Devenu président, il a réformé progressivement la République selon les préceptes de la « royauté sociale du Christ-Roi ». García Moreno est parvenu à rétablir l’ordre public dans le pays et à améliorer la situation des finances publiques. Sa bonne gestion, indiscutable, dans le domaine temporel, a permis une période de relative prospérité au pays durant une quinzaine d’années. Il s’est appuyé sur l’Église catholique, avec laquelle il signa un concordat généreux pour les droits de l’Eglise, à contre-courant de son époque où les concordats étaient généralement compromis par un encadrement par l’Etat des activités de l’Eglise – sur le modèle du Concordat napoléonien de 1801 et de son interprétation restrictive des Articles Organiques de 1802. Il a façonné la Constitution de 1869, donnant un modèle, et un modèle applicable de République catholique. Du fait du caractère catholique de l’Etat, les cultes autres que le Catholicisme, et donc la Franc-Maçonnerie – société secrète internationale anticatholique – ont été explicitement interdits.
Garcia Moreno a su rester simple, modeste, accessible à tous. Il a recherché des solutions de bon sens pour toutes les questions politiques, toujours à la lumière de la doctrine de l’Eglise. Ainsi, il a fait appel à une immigration allemande catholique, devant renforcer et le niveau technique de la population et la profondeur de la composante catholique. Cette approche témoigne encore pour notre époque d’une sagesse certaine sur la question migratoire. Il a aussi lutté contre les cultes indigènes, à rebours des modes actuelles, y voyant des régressions paganisantes andines, mettant en péril les âmes, provoquant la stagnation culturelle, et minant la Nation équatorienne.
Garcia Moreno est mort assassiné en 1875. L’assassin a été manipulé de la façon la plus claire par la Franc-Maçonnerie. Cet assassinat est l’un des crimes les plus évidents et moins niables exécutés ou commandités par la Franc-Maçonnerie au cours des siècles.

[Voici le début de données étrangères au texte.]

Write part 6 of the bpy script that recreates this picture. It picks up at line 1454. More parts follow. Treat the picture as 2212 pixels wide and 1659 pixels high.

De nombreux Équatoriens, et catholiques convaincus au-delà de son pays, ont vu de son vivant en Garcia Moreno un exemple à suivre pour le rétablissement du règne du Christ-Roi dans la Cité. Sa politique a été citée en exemple par différents papes, à commencer par Pie IX et Léon XIII. Suite à sa mort en 1875, le pays a renoué avec une période d’instabilité politique jusqu’à l’arrivée au pouvoir d’Eloy Alfaro, qui a liquidé en douceur, mais en quelques mois ou années au plus, l’héritage exceptionnel de Garcia Moreno.
UNE INTÉRESSANTE BIOGRAPHIE DE GARCIA MORENO RÉÉDITÉE
Dans de nombreux ouvrages catholiques militants, Gabriel Garcia Moreno est souvent mentionné, et à juste titre, comme le modèle pour l’époque moderne du président catholique. Mais ne lui sont consacrées que quelques lignes, au mieux quelques pages. De ce fait, le président équatorien demeure bien souvent un demi-inconnu.
Aussi faut-il saluer l’initiative des éditions Clovis, qui viennent de rééditer la biographie de Garcia Moreno par Augustin Berthe. Elle date des environs de 1900, et le poids du contexte historique immédiat se sent, tout comme peut étonner son style très particulier, typique du combat catholique intransigeant du XIXème siècle. Précisément, ce contexte historique possède un intérêt en soi ; nous ne développerons pas ici, car ce n’est pas le sujet central, mais la France est à la veille de la Séparation de l’Eglise et de l’Etat en 1905, et la Papauté est considérée comme captive dans Rome, après l’annexion par la force de la Ville-Eternelle par le récent Etat italien unifié (1861) en septembre 1870. Certaines phrases sentent aussi l’espagnol traduit, ce qui montre l’usage consciencieux de sources de première main.
La démarche suivie est celle de l’hagiographie, au sens premier, le récit de la vie d’un saint. Parfois, le biographe, Augustin Berthe, exagère en excusant systématiquement toutes les petites fautes – quel homme n’en fait pas ? – commises par son héros ; quelques réactions de colère chez un jeune homme d’une vingtaine s’expliquent naturellement sans qu’il faille les trouver nécessairement bonnes ou non-peccamineuses en soi. Et même durant sa jeunesse, Garcia Moreno n’a jamais péché contre la vertu de pureté, qualité rare et essentielle. Le récit des événements est fort détaillé, ce qui est en soi une qualité, tant les informations sur Garcia Moreno sont rares en France. La biographie possède certes le défaut de sa qualité : il est parfois difficile de suivre l’enchaînement complexe des révolutions dans l’Equateur du XIXème siècle, avec, il faut bien l’avouer, des hommes politiques équatoriens tous à peu près inconnus. Il ressort une impression de chaos politique, chaos qu’a essayé d’ordonner, et réussi à ordonner, au moins durant son second mandat, Garcia Moreno. En refusant tous les compromis réputés habiles, raisonnables, inévitables, avec le siècle, tout sauf neutre religieusement et inspiré par la Franc-Maçonnerie hostile au Catholicisme, Garcia Moreno a fait preuve d’une cohérence, d’une constance et d’un courage, jusqu’au martyre, absolument uniques à l’époque moderne.
Garcia Moreno a été un véritable saint. Il est scandaleux que son modèle de sainteté dans l’action politique explicitement catholique soit passé de mode au point que sa cause ne progresse pas.